> _Problem statement_
Write out the records below word for word, please.

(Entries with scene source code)

==================================================

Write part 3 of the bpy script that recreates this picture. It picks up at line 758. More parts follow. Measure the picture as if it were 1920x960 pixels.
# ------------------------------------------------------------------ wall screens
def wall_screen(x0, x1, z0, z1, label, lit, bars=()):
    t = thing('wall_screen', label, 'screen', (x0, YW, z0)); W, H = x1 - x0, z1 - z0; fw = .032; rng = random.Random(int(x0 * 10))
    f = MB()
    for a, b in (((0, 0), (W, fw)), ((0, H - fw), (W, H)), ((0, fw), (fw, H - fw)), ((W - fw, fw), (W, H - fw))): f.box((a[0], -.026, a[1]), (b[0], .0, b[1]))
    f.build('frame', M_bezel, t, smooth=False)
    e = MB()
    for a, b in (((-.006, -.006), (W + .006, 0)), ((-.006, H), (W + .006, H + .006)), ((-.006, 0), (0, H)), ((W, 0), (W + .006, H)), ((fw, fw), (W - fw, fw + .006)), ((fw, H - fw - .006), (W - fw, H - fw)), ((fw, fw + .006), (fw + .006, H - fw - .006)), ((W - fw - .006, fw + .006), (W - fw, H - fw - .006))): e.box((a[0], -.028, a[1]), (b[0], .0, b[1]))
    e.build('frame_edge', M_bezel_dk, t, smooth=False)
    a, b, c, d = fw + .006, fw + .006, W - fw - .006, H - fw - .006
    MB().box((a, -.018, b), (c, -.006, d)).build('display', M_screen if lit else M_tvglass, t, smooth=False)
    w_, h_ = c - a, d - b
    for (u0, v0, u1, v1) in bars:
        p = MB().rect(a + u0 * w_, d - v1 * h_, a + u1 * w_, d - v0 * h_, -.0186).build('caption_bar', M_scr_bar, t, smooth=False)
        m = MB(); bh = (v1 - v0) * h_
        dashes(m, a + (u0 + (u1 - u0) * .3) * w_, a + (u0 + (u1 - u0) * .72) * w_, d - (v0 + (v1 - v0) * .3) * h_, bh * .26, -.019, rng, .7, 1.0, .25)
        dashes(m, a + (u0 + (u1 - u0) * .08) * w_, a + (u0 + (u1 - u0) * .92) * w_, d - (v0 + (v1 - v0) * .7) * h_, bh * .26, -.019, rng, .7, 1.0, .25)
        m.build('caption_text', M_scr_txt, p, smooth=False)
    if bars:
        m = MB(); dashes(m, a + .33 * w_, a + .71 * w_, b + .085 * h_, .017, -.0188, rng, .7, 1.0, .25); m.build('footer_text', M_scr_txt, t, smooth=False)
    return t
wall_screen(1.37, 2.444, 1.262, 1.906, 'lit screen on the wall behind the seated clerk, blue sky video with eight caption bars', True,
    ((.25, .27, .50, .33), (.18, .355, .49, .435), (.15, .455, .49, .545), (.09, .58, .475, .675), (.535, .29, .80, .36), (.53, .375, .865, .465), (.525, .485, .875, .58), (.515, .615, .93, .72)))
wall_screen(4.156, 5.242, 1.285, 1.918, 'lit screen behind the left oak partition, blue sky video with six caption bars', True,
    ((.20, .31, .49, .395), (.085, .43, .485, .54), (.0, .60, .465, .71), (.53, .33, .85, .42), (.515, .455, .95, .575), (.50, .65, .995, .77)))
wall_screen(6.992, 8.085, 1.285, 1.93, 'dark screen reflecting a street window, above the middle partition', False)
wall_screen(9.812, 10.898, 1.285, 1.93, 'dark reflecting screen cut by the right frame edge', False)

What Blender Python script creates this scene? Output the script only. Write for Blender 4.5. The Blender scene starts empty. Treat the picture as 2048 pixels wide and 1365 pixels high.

==================================================

> _Final answer_
Write part 3 of the bpy script that recreates this picture. It picks up at line 758. More parts follow. Measure the picture as if it were 1920x960 pixels.
# ------------------------------------------------------------------ wall screens
def wall_screen(x0, x1, z0, z1, label, lit, bars=()):
    t = thing('wall_screen', label, 'screen', (x0, YW, z0)); W, H = x1 - x0, z1 - z0; fw = .032; rng = random.Random(int(x0 * 10))
    f = MB()
    for a, b in (((0, 0), (W, fw)), ((0, H - fw), (W, H)), ((0, fw), (fw, H - fw)), ((W - fw, fw), (W, H - fw))): f.box((a[0], -.026, a[1]), (b[0], .0, b[1]))
    f.build('frame', M_bezel, t, smooth=False)
    e = MB()
    for a, b in (((-.006, -.006), (W + .006, 0)), ((-.006, H), (W + .006, H + .006)), ((-.006, 0), (0, H)), ((W, 0), (W + .006, H)), ((fw, fw), (W - fw, fw + .006)), ((fw, H - fw - .006), (W - fw, H - fw)), ((fw, fw + .006), (fw + .006, H - fw - .006)), ((W - fw - .006, fw + .006), (W - fw, H - fw - .006))): e.box((a[0], -.028, a[1]), (b[0], .0, b[1]))
    e.build('frame_edge', M_bezel_dk, t, smooth=False)
    a, b, c, d = fw + .006, fw + .006, W - fw - .006, H - fw - .006
    MB().box((a, -.018, b), (c, -.006, d)).build('display', M_screen if lit else M_tvglass, t, smooth=False)
    w_, h_ = c - a, d - b
    for (u0, v0, u1, v1) in bars:
        p = MB().rect(a + u0 * w_, d - v1 * h_, a + u1 * w_, d - v0 * h_, -.0186).build('caption_bar', M_scr_bar, t, smooth=False)
        m = MB(); bh = (v1 - v0) * h_
        dashes(m, a + (u0 + (u1 - u0) * .3) * w_, a + (u0 + (u1 - u0) * .72) * w_, d - (v0 + (v1 - v0) * .3) * h_, bh * .26, -.019, rng, .7, 1.0, .25)
        dashes(m, a + (u0 + (u1 - u0) * .08) * w_, a + (u0 + (u1 - u0) * .92) * w_, d - (v0 + (v1 - v0) * .7) * h_, bh * .26, -.019, rng, .7, 1.0, .25)
        m.build('caption_text', M_scr_txt, p, smooth=False)
    if bars:
        m = MB(); dashes(m, a + .33 * w_, a + .71 * w_, b + .085 * h_, .017, -.0188, rng, .7, 1.0, .25); m.build('footer_text', M_scr_txt, t, smooth=False)
    return t
wall_screen(1.37, 2.444, 1.262, 1.906, 'lit screen on the wall behind the seated clerk, blue sky video with eight caption bars', True,
    ((.25, .27, .50, .33), (.18, .355, .49, .435), (.15, .455, .49, .545), (.09, .58, .475, .675), (.535, .29, .80, .36), (.53, .375, .865, .465), (.525, .485, .875, .58), (.515, .615, .93, .72)))
wall_screen(4.156, 5.242, 1.285, 1.918, 'lit screen behind the left oak partition, blue sky video with six caption bars', True,
    ((.20, .31, .49, .395), (.085, .43, .485, .54), (.0, .60, .465, .71), (.53, .33, .85, .42), (.515, .455, .95, .575), (.50, .65, .995, .77)))
wall_screen(6.992, 8.085, 1.285, 1.93, 'dark screen reflecting a street window, above the middle partition', False)
wall_screen(9.812, 10.898, 1.285, 1.93, 'dark reflecting screen cut by the right frame edge', False)

What Blender Python script creates this scene? Output the script only. Write for Blender 4.5. The Blender scene starts empty. Treat the picture as 2048 pixels wide and 1365 pixels high.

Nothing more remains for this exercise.